I don’t know if I’m gonna be up here again

Tyler, the Creator is a Grammy winner. That might not seem like that biggest moment from a night where an 18-year-old swept each of the major awards categories and Billy Porter turned the red carpet into the 1893 World’s Fair, but it undeniably meant something. 

The Grammys — which, partially due to Kobe Bryant’s tragic and sudden death just hours earlier, spent close to zero seconds of the night addressing the controversial firing of its first female CEO Deborah Dugan — have long steered away from disruption. But on Sunday night, they gave the spotlight to a disruptor, and he had a true, bonafide, superstar moment.

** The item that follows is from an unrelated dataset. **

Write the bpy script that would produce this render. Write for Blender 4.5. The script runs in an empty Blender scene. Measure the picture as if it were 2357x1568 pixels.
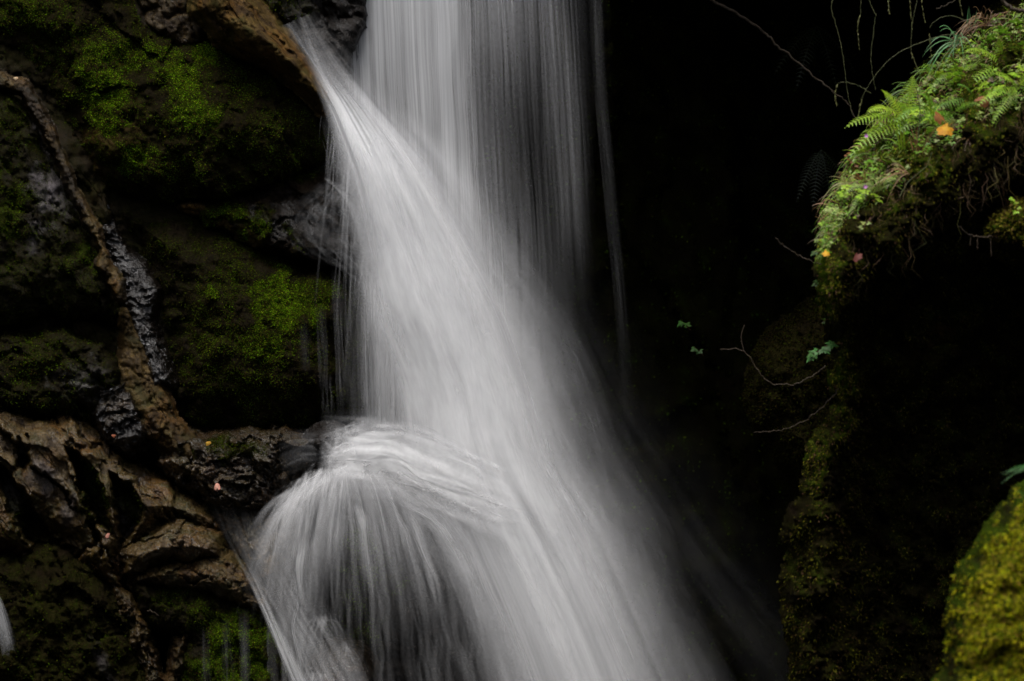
import bpy, math, random
import numpy as np
from mathutils import Vector

# ------------------------------------------------------------------ camera, sky, sun, exposure
SC = bpy.context.scene
COL = SC.collection
CZ = 3.0                                   # eye height above the pool
W12 = 7.5                                  # metres across the frame at 12 m

cam_d = bpy.data.cameras.new("camera")
cam_d.sensor_width = 36
cam_d.lens = 36 * 12 / W12
cam_d.clip_end = 500
cam_d.dof.use_dof = True
cam_d.dof.focus_distance = 11.9
cam_d.dof.aperture_fstop = 1.3
cam = bpy.data.objects.new("camera", cam_d)
cam.location = (0, 0, CZ)
cam.rotation_euler = (math.radians(90), 0, 0)
COL.objects.link(cam)
SC.camera = cam

SUN_EL, SUN_AZ = 71, 198
world = bpy.data.worlds.new("World")
SC.world = world
world.use_nodes = True
wn, wl = world.node_tree.nodes, world.node_tree.links
sky = wn.new("ShaderNodeTexSky")
sky.sky_type = 'NISHITA'
sky.sun_disc = False
sky.sun_elevation = math.radians(SUN_EL)
sky.sun_rotation = math.radians(SUN_AZ)
sky.dust_density = 4
hs = wn.new("ShaderNodeHueSaturation")     # overcast: the blue mostly taken out
hs.inputs['Saturation'].default_value = 0.6
bg = wn['Background']
bg.inputs['Strength'].default_value = 0.10
wl.new(sky.outputs[0], hs.inputs['Color'])
wl.new(hs.outputs[0], bg.inputs['Color'])

sun_d = bpy.data.lights.new("sun", 'SUN')
sun_d.energy = 1.5
sun_d.angle = math.radians(24)
sun_d.color = (1, .99, .98)
sun = bpy.data.objects.new("sun", sun_d)
e, a = math.radians(SUN_EL), math.radians(SUN_AZ)
sdir = Vector((math.cos(e) * math.sin(a), math.cos(e) * math.cos(a), math.sin(e)))
sun.rotation_euler = sdir.to_track_quat('Z', 'Y').to_euler()
sun.location = sdir * 30
COL.objects.link(sun)

SC.view_settings.view_transform = 'Standard'
SC.view_settings.look = 'None'
SC.view_settings.gamma = 1
SC.view_settings.exposure = 1.2
SC.render.engine = 'CYCLES'
SC.cycles.transparent_max_bounces = 48
SC.cycles.max_bounces = 5
SC.cycles.diffuse_bounces = 2
SC.cycles.glossy_bounces = 2
SC.cycles.sample_clamp_indirect = 4
SC.cycles.use_denoising = True

RNG = np.random.default_rng(7)
random.seed(7)


def P(x, y, Y):
    """A point at depth Y on the sight line of photo position (x, y), photo taken 2357 wide."""
    w = W12 * Y / 12 / 2357
    return np.stack([(x - 1178.5) * w, Y + 0 * x, (784 - y) * w + CZ], -1)


def p3(x, y, Y):
    return Vector(P(np.float64(x), np.float64(y), np.float64(Y)))


# ------------------------------------------------------------------ noise
def _hash(ix, iy, seed):
    h = (ix.astype(np.int64) * 374761393 + iy.astype(np.int64) * 668265263 + seed * 1442695041) & 0xffffffff
    h = ((h ^ (h >> 13)) * 1274126177) & 0xffffffff
    h = ((h ^ (h >> 16)) * 2246822519) & 0xffffffff
    return ((h ^ (h >> 15)) & 0xffffff) / float(0xffffff)


def perlin(x, y, seed=0):
    ix, iy = np.floor(x), np.floor(y)
    fx, fy = x - ix, y - iy
    u = fx * fx * fx * (fx * (fx * 6 - 15) + 10)
    v = fy * fy * fy * (fy * (fy * 6 - 15) + 10)

    def g(dx, dy):
        an = _hash(ix + dx, iy + dy, seed) * 2 * math.pi
        return np.cos(an) * (fx - dx) + np.sin(an) * (fy - dy)
    a = g(0, 0) * (1 - u) + g(1, 0) * u
    b = g(0, 1) * (1 - u) + g(1, 1) * u
    return (a * (1 - v) + b * v) * 1.5


def fbm(x, y, seed=0, oct=4, gain=.5):
    s, amp, f = 0, 1, 1
    for i in range(oct):
        s = s + amp * perlin(x * f, y * f, seed + i * 17)
        amp *= gain
        f *= 2.03
    return s


def ridged(x, y, seed=0, oct=4):
    s, amp, f = 0, 1, 1
    for i in range(oct):
        s = s + amp * (1 - 2 * np.abs(perlin(x * f, y * f, seed + i * 31)))
        amp *= .5
        f *= 2.1
    return s / 2


def facets(x, y, seed=0):
    """Broken stone: every cell is a plane with a tilt of its own; returns height and crack distance."""
    ix, iy = np.floor(x), np.floor(y)
    best = np.full(x.shape, 9.0)
    sec = np.full(x.shape, 9.0)
    val = np.zeros(x.shape)
    for dx in (-1, 0, 1):
        for dy in (-1, 0, 1):
            cx, cy = ix + dx, iy + dy
            px = cx + _hash(cx, cy, seed)
            py = cy + _hash(cx, cy, seed + 5)
            d = np.hypot(x - px, y - py)
            h = (_hash(cx, cy, seed + 9) - .5) + (_hash(cx, cy, seed + 11) - .5) * 1.6 * (x - px) \
                + (_hash(cx, cy, seed + 13) - .5) * 1.6 * (y - py)
            near = d < best
            sec = np.where(near, best, np.minimum(sec, d))
            val = np.where(near, h, val)
            best = np.where(near, d, best)
    return val, sec - best


def sstep(a, b, x):
    t = np.clip((x - a) / (b - a), 0, 1)
    return t * t * (3 - 2 * t)


def sdf(poly, x, y):
    """Signed distance to a closed outline, positive inside."""
    q = np.array(poly, float)
    n = len(q)
    d2 = np.full(x.shape, 1e18)
    ins = np.zeros(x.shape, bool)
    for i in range(n):
        a, b = q[i], q[(i + 1) % n]
        ab = b - a
        t = np.clip(((x - a[0]) * ab[0] + (y - a[1]) * ab[1]) / (ab @ ab + 1e-9), 0, 1)
        d2 = np.minimum(d2, (x - a[0] - t * ab[0]) ** 2 + (y - a[1] - t * ab[1]) ** 2)
        c = (a[1] > y) != (b[1] > y)
        xi = a[0] + (y - a[1]) / (ab[1] if abs(ab[1]) > 1e-9 else 1e-9) * ab[0]
        ins ^= c & (x < xi)
    d = np.sqrt(d2)
    return np.where(ins, d, -d)


# ------------------------------------------------------------------ objects
def mesh_obj(name, verts, faces, mat, parent=None, smooth=True, attrs=None, uv=None):
    me = bpy.data.meshes.new(name)
    verts = np.asarray(verts, np.float32)
    faces = np.asarray(faces, np.int32)
    k = faces.shape[1]
    me.vertices.add(len(verts))
    me.vertices.foreach_set('co', verts.ravel())
    me.loops.add(faces.size)
    me.loops.foreach_set('vertex_index', faces.ravel())
    me.polygons.add(len(faces))
    me.polygons.foreach_set('loop_start', np.arange(0, faces.size, k, dtype=np.int32))
    if smooth:
        me.polygons.foreach_set('use_smooth', np.ones(len(faces), bool))
    for an, av in (attrs or {}).items():
        av = np.asarray(av, np.float32)
        if av.ndim == 2:
            at = me.attributes.new(an, 'FLOAT_COLOR', 'POINT')
            at.data.foreach_set('color', av.ravel())
        else:
            at = me.attributes.new(an, 'FLOAT', 'POINT')
            at.data.foreach_set('value', av)
    if uv is not None:
        l = me.uv_layers.new(name='flow')
        l.data.foreach_set('uv', np.asarray(uv, np.float32)[faces.ravel()].ravel())
    me.materials.append(mat)
    me.update(calc_edges=True)
    o = bpy.data.objects.new(name, me)
    COL.objects.link(o)
    if parent:
        o.parent = parent
    return o


def tag(o, label=None, cat=None, group=None, kind=None):
    for k, v in (('label', label), ('category', cat), ('group', group), ('kind', kind)):
        if v:
            o[k] = v
    return o


def empty(name, loc=(0, 0, 0)):
    o = bpy.data.objects.new(name, None)
    o.empty_display_size = .1
    o.location = loc
    COL.objects.link(o)
    return o


# ------------------------------------------------------------------ materials
def new_mat(name):
    m = bpy.data.materials.new(name)
    m.use_nodes = True
    nt = m.node_tree
    nt.nodes.clear()
    return m, nt.nodes, nt.links


def noise_node(N, L, vec, scale, detail=4, rough=.55):
    n = N.new('ShaderNodeTexNoise')
    n.inputs['Scale'].default_value = scale
    n.inputs['Detail'].default_value = detail
    n.inputs['Roughness'].default_value = rough
    L.new(vec, n.inputs['Vector'])
    return n.outputs['Fac']


def rng_node(N, L, v, a, b, c=0., d=1.):
    n = N.new('ShaderNodeMapRange')
    for i, q in zip((1, 2, 3, 4), (a, b, c, d)):
        n.inputs[i].default_value = q
    L.new(v, n.inputs[0])
    return n.outputs[0]


def mix_node(N, L, f, a, b):
    n = N.new('ShaderNodeMix')
    n.data_type = 'RGBA'
    for v, i in ((f, 0), (a, 6), (b, 7)):
        if isinstance(v, (tuple, float)):
            n.inputs[i].default_value = v if isinstance(v, float) else (*v, 1)
        else:
            L.new(v, n.inputs[i])
    return n.outputs[2]


def math_node(N, L, op, a, b=0., clamp=False):
    n = N.new('ShaderNodeMath')
    n.operation = op
    n.use_clamp = clamp
    for i, v in enumerate((a, b)):
        if isinstance(v, (int, float)):
            n.inputs[i].default_value = v
        else:
            L.new(v, n.inputs[i])
    return n.outputs[0]


def attr_node(N, name, color=False):
    n = N.new('ShaderNodeAttribute')
    n.attribute_name = name
    return n.outputs['Color' if color else 'Fac']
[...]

Tyler, who has gone from a cockroach-eating shock artist to a “threat to public order” to a prank show host to an LGBTQ+ ambassador to finally, a formidable production genius and fully realized auteur, got to have his night on Sunday.

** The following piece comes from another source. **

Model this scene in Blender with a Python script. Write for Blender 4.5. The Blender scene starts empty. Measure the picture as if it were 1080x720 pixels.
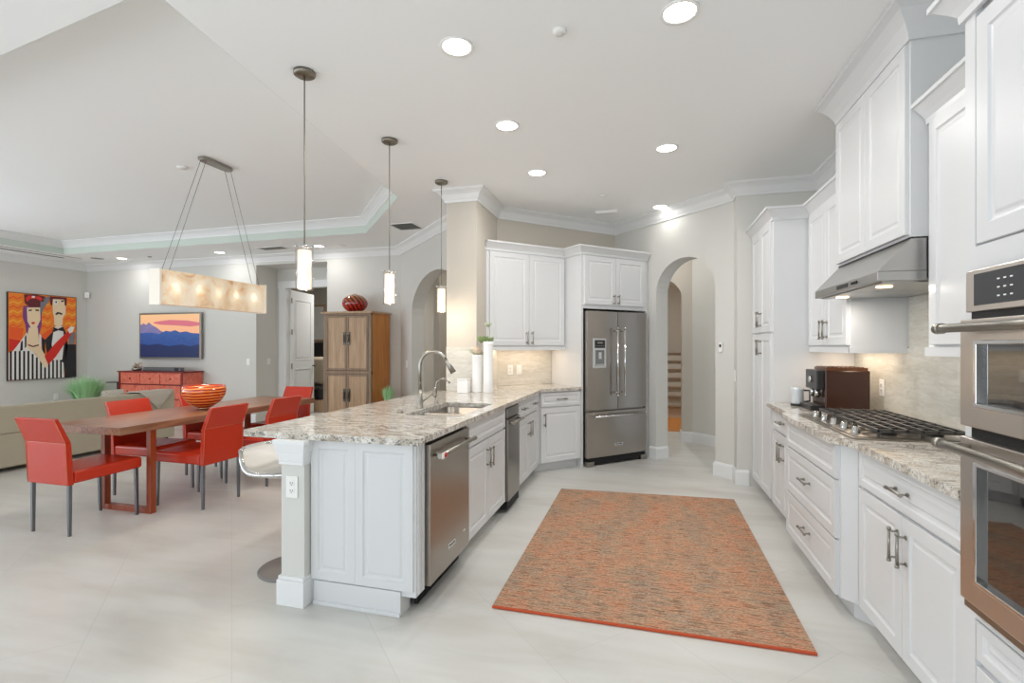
import bpy, bmesh, math, random
from mathutils import Vector, Matrix

random.seed(7)
S = bpy.context.scene
COL = S.collection
PI = math.pi

# ------------------------------------------------------------------ camera, daylight, exposure
CAM_H = 1.38
YAW = math.atan(143 / 520)
cam_data = bpy.data.cameras.new('camera')
cam_data.sensor_width = 36.0
cam_data.lens = 520 / 1080 * 36.0
cam_data.shift_y = 5 / 1080
cam_data.clip_start = 0.05
cam = bpy.data.objects.new('camera', cam_data)
COL.objects.link(cam)
cam.location = (0, 0, CAM_H)
cam.rotation_euler = (PI / 2, 0, YAW)
S.camera = cam

S.view_settings.view_transform = 'Standard'
S.view_settings.look = 'None'
S.view_settings.gamma = 1.0
S.view_settings.exposure = 0.0
S.view_settings.use_curve_mapping = False
S.cycles.use_denoising = True
S.cycles.max_bounces = 10
S.cycles.diffuse_bounces = 7
S.cycles.glossy_bounces = 5
S.cycles.transmission_bounces = 6
S.cycles.sample_clamp_indirect = 6.0
S.cycles.caustics_reflective = False
S.cycles.caustics_refractive = False

world = bpy.data.worlds.new('daylight')
S.world = world
world.use_nodes = True
wbg = world.node_tree.nodes['Background']
wbg.inputs[0].default_value = (0.86, 0.93, 1.0, 1)
wbg.inputs[1].default_value = 0.6

LAMP_W = 10.0      # each recessed downlight
TILT = math.radians(32)   # tips the bay lights upward, added to brighten the ceiling
WINDOW_W = 50.0   # daylight through each sliding door bay


def area_light(name, loc, rot, sx, sy, power, color, parent=None, shape='RECTANGLE', spread=PI):
    ld = bpy.data.lights.new(name, 'AREA')
    ld.shape = shape
    ld.size = sx
    if shape == 'RECTANGLE':
        ld.size_y = sy
    ld.energy = power
    ld.color = color
    ld.spread = spread
    o = bpy.data.objects.new(name, ld)
    COL.objects.link(o)
    o.location = loc
    o.rotation_euler = rot
    if parent:
        o.parent = parent
    return o


for k in range(4):     # daylight entering through the lanai doors behind the camera
    area_light('window_daylight', (-9.2 + 3.1 * k, -2.75, 1.25), (-PI / 2 - TILT, 0, PI), 2.7, 2.0, WINDOW_W, (0.86, 0.93, 1.0))
for k in range(2):     # and from an assumed, unseen side window, added to brighten the living room
    area_light('window_daylight', (-10.62, -1.2 + 3.3 * k, 1.25), (PI / 2 + TILT, 0, -PI / 2), 2.5, 2.0, WINDOW_W * 1.8, (0.86, 0.93, 1.0))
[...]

The 28-year-old danced like a maniac on stage — accompanied by Boyz II Men, Charlie Wilson and of course, a silk-white bowl-cut whig. He won a Grammy award (his first ever) for best rap album. He sweetly welcomed his mom on stage to thank her for raising him so well. And finally, he told the Grammys how meaningless they are.

“It sucks that whenever we — and I mean guys that look like me — do anything that’s genre-bending or that’s anything they always put it in a rap or urban category. I don’t like that ‘urban’ word — it’s just a politically correct way to say the n-word to me,” he said after the ceremony.

Plenty of stuff happened at the 62nd Grammy Awards (some of it was even important!), but Tyler’s moment felt like something different. At the most optimistic, it was a victory lap for an artist who has defined so much of fashion, humor, music and culture for an entire decade (and will continue to for years — whether or not it’s because of an awards ceremony).

“Alright, I don’t know if I’m ever gonna be up here again, so bear with me,” Tyler said at the start of his acceptance speech. Maybe he’s right about that part — but Sunday night, he was there.

The *also* most important

This is the part where we talk about the other stuff that mattered this week. Basically, the stuff that mattered a lot, but maybe just not as much as the other stuff above, which mattered more than this stuff. This stuff still matters a lot though. Makes sense?

Billie Eilish was really not trying to win another Grammy: Being 18 is honestly stressful enough. Add five Grammy awards and a record-breaking night as the youngest album of the year winner of all time, and suddenly studying for your AP Physics exam probably doesn’t seem so bad by comparison.

Eilish was caught on camera mouthing “please don’t be me” just before her 4th victory of the night — and who can blame her? It’s a high pressure situation for anyone, let alone a teenager. Also like most teens, she really just wanted Ariana Grande to win.

Bad Bunny wrote the song we all need right now: It would be both insane and impossible to  recap the countless ways in which Kobe Bryant’s career shaped the trajectory of hip-hop lyrics, or the numerous, heart-wrenching tributes that poured in from musicians following his death. There can — and should be plenty of time for that in the next several months, so let’s keep this simple.

On Monday, Bad Bunny released what is likely the first Kobe tribute song to arrive after his death. The track, called “6 Rings,” isn’t just a touching send-off to a figure that meant so much to the Puerto Rican rapper, it’s also a testament to No. 24’s legacy. “6 Rings,” which is sung in Spanish, is evidence that Kobe was an international, if not universal, figure.

Big bops, new tunes

This part, which will be the part after the part above it, is the part where we talk about some music — music that will definitely always be important music. Whether it’s a rising artist, a new album or a *vibe-appropriate* playlist, this is the part where those things will appear.

Waxahatchee is really up to something: Katie Crutchfield took more than 30 months to work up the sequel to her critically adored breakout, Out in the Storm. Now the indie rock powerhouse is back, with a new album — Saint Cloudarriving March 27 — and an impressively sincere new single, “Fire.”

Social media flex of the week

This part — the last part — is the part where we look at one social media moment that made the music world a little more interesting this week.

This week, that moment is Ezra Koenig, rocking this “Millennial dad just dropping into Trader Joe’s for a small bag of shishito peppers” fit on his way to a Grammy for best alternative album of the year.